She says horror as a genre has seen this happen in a more pronounced manner. “As Mahal, Madhumati Woh Kaun Thhi and Bees Saal Baad made way for the often unintentionally comical Ramsay horror films, the genre was getting trapped in its own homogenisation. It is great when anyone tries to break this with a film located in a region, religion and culture that we can identify and find resonances with.”

When asked if it the disruption that draws audiences Dharwadkar laughs uproariously. “You see we are Indians. We want change but it can’t get so radical that it shakes the very edifices on which our society stands. So even with the concept of the Munjya ghosts there is a reinforcement of caste. So we have different ghosts of different castes. No prizes for guessing that the Brahmin ghosts – Munjyas enjoy pride of place.”

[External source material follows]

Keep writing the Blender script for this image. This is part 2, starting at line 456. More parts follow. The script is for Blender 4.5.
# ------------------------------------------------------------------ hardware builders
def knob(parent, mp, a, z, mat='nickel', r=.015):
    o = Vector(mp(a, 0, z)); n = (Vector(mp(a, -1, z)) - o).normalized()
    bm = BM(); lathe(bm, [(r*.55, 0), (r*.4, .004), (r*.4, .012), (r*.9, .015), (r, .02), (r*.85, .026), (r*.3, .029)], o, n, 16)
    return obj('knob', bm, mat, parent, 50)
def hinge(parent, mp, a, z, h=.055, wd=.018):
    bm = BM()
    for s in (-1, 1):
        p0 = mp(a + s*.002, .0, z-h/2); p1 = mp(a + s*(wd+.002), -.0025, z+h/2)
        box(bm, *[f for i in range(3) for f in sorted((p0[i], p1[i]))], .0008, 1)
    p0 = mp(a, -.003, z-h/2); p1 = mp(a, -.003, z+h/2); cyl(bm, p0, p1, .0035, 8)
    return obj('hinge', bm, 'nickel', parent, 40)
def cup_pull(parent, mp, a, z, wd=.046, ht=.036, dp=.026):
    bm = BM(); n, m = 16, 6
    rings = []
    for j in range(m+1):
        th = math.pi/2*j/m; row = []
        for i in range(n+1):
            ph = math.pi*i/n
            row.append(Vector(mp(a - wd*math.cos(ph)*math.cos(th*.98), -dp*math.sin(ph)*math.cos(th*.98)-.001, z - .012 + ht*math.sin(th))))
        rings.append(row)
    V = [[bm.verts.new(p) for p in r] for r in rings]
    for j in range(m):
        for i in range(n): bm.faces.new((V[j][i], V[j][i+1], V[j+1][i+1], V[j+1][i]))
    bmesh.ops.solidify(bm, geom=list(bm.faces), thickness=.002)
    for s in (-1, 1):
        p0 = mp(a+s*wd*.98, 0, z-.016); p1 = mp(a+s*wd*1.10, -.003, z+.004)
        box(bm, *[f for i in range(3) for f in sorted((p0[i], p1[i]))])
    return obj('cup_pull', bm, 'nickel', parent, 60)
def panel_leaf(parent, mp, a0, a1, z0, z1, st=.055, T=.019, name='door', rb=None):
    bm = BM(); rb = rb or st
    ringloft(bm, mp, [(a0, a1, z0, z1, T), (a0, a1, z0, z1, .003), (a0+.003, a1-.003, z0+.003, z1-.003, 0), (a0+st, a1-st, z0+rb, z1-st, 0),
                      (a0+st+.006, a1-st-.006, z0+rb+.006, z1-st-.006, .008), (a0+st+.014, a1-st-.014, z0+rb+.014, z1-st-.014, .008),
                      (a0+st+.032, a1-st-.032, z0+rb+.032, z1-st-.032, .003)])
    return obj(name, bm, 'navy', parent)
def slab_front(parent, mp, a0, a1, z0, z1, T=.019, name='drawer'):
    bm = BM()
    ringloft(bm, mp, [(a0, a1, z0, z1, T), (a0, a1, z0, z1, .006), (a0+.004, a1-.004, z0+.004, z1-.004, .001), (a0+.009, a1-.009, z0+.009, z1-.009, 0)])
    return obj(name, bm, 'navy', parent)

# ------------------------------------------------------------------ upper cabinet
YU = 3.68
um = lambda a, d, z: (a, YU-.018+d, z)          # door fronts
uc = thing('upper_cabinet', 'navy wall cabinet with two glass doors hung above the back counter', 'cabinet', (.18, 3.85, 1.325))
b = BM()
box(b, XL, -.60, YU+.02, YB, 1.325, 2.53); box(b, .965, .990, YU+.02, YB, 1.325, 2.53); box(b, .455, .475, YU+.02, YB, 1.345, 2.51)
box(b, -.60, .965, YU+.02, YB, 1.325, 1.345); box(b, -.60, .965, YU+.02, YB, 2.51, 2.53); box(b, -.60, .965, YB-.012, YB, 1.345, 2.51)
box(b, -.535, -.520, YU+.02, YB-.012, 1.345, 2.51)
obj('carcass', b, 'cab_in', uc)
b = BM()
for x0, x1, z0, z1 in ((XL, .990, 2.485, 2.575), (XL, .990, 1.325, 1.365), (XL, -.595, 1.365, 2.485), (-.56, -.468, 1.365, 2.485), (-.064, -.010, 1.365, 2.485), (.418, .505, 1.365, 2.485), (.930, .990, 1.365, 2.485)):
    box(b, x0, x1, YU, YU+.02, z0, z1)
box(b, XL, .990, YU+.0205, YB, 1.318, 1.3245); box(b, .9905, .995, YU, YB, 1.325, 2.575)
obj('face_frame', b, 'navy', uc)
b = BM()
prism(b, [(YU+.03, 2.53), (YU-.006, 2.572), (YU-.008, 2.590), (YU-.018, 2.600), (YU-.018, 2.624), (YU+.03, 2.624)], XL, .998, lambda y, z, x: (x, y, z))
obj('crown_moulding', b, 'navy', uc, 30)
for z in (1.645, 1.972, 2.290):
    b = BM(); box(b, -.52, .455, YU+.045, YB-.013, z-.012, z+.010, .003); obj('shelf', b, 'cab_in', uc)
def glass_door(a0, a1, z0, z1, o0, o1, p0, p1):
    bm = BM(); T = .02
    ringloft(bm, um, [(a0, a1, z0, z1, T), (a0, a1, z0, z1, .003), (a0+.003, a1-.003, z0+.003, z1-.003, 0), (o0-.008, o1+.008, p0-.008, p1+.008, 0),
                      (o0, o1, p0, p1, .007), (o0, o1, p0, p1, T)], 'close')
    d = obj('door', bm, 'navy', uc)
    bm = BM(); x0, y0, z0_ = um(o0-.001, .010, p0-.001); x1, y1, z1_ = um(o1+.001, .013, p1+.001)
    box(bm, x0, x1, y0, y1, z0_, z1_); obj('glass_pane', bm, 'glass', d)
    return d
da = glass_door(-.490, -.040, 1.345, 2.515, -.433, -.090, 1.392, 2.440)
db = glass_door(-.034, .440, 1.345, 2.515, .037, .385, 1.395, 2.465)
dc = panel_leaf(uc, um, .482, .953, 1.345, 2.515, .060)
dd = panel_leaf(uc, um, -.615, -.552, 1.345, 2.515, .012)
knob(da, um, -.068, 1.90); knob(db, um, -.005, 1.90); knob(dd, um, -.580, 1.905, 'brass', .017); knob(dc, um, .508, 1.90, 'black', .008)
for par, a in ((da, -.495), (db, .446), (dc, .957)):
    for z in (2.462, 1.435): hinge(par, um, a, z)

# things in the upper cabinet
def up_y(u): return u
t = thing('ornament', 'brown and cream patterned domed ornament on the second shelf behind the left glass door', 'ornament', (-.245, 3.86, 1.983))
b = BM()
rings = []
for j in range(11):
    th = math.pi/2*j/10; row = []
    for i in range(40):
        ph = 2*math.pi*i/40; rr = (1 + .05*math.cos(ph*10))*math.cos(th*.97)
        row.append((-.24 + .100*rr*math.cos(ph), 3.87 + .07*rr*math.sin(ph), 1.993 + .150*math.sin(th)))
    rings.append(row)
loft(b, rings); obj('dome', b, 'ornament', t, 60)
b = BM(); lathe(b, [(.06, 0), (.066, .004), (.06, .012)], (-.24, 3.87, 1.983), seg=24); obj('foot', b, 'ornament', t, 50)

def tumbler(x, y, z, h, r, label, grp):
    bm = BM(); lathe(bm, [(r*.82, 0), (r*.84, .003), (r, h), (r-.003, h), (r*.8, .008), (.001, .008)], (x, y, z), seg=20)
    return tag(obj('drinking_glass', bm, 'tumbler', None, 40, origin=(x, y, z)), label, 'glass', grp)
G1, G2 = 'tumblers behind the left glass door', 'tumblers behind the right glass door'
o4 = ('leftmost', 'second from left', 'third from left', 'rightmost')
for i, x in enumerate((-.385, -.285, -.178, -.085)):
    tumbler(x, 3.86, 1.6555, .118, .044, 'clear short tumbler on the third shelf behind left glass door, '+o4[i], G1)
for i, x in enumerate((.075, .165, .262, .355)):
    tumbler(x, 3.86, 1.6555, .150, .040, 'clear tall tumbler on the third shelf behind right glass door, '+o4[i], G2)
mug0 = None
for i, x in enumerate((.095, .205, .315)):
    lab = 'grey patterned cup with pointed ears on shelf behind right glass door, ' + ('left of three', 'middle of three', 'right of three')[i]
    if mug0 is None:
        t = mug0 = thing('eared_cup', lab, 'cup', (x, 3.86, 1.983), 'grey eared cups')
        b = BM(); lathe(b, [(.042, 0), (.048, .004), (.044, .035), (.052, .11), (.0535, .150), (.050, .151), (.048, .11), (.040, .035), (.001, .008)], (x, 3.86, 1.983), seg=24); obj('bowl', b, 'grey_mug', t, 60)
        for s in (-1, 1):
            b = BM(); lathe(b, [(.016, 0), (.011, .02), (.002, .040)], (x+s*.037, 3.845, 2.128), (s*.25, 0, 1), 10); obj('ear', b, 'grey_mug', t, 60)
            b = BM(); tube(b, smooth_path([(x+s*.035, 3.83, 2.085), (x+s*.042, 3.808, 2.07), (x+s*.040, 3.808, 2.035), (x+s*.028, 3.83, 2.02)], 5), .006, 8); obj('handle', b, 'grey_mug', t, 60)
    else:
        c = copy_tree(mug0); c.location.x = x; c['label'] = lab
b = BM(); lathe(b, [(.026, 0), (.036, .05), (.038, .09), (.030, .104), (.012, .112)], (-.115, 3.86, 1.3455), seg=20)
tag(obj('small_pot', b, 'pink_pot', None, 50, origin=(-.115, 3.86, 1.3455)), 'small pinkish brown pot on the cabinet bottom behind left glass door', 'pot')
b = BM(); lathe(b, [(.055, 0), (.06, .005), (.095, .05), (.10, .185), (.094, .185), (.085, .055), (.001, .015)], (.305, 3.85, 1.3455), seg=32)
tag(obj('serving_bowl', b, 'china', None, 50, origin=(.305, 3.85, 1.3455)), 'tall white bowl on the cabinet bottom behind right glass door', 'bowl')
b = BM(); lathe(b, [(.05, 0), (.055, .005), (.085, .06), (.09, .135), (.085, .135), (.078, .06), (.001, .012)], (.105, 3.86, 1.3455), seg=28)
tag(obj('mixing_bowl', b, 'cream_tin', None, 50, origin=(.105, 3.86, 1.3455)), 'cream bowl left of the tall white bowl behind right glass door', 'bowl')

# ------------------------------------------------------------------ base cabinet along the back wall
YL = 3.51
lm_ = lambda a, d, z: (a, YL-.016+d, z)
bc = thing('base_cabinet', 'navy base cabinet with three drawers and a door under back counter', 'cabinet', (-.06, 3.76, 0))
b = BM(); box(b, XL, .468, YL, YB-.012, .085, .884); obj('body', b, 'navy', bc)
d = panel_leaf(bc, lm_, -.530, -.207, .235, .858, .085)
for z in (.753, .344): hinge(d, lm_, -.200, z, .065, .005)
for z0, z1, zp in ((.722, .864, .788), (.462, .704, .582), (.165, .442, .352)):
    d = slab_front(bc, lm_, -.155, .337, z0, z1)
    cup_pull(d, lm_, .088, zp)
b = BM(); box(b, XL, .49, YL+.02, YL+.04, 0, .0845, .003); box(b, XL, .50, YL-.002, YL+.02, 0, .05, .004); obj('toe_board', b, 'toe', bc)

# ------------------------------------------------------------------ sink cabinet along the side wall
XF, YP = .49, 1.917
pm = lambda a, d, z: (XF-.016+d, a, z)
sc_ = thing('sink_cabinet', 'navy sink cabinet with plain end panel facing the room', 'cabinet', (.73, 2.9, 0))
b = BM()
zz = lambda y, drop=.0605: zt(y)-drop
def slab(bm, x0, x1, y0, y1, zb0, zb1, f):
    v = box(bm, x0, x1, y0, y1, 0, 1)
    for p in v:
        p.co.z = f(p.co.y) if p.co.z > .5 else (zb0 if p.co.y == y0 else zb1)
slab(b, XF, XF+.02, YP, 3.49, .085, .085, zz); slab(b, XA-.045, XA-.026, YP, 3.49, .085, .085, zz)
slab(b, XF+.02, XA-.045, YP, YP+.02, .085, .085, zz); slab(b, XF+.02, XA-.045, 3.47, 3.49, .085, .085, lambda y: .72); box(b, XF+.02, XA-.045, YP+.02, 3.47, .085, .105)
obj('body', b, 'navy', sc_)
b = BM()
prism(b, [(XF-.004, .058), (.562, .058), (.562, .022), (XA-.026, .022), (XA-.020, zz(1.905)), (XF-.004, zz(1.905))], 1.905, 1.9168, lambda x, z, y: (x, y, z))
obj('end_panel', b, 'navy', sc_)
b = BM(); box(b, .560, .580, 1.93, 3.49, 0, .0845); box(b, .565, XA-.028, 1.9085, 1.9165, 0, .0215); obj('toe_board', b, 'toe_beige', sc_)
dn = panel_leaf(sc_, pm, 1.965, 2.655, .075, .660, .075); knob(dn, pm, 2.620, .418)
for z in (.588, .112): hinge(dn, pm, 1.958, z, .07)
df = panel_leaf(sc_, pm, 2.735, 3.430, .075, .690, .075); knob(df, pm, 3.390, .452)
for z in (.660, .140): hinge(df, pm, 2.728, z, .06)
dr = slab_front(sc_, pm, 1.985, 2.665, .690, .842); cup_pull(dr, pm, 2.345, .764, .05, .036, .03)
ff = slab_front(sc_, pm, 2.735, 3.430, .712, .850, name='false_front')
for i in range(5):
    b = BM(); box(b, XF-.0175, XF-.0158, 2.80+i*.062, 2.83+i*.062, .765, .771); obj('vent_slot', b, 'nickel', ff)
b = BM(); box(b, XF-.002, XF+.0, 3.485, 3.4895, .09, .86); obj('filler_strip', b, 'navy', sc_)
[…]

It was in this milieu that the nail-bitingly scary and sinister Gehrayee arrived. Stalwart filmmaker Aruna Raje who directed it recalls the amount of research that went into it. “Vijay Tendulkar who worked closely on this project felt we must locate our story in our own sociocultural milieu. We agreed. I’d grown up to find my mother burning lemons, dough dolls and coconuts on our property and vaguely knew it was called karni. Brushing off the lived reality of so many people with broad brush strokes as blind belief and superstition smacks of arrogance. Nobody is asking u to believe it all but can’t we have dialogue with those who do?”

Echoing her, Rishabh Shetty who directed Kantara says: “Coastal Karnataka has always been animistic (the belief that objects, places, and creatures all possess a distinct spiritual essence). From childhood as I observed our rituals and folklore, I realised our Gods, spirits, demigods were far removed from the mainstream Hindu pantheon. While homogenisation has tried to steer us away, we still follow our own traditions,” and recalls, “During the second lockdown, I heard about an incident between a forest officer and a civilian 30 years ago. That helped me create two solid characters around who I built the plot mixing what my native people were saying with a lot of cinematic liberty.”

He credits Kantara’s success to the right mix of the local with the global. “Making a large-scale film shouldn’t be the purpose of a pan-Indian film. The focus should be on telling stories unique to a given area but presented in a way that makes them appealing to a wide range of viewers.”

Dharwadkar also links it to the demand and supply equation. “As livelihoods take people away from their roots they yearn for narratives which are a throwback to them. Luckily for them, filmmakers too are not shy of locating their work in their own ecosystems. The way the box office reacted to Kantara or Stree has proven this beyond a shadow of doubt.”

Will Munjya possess audiences then? Wait and watch!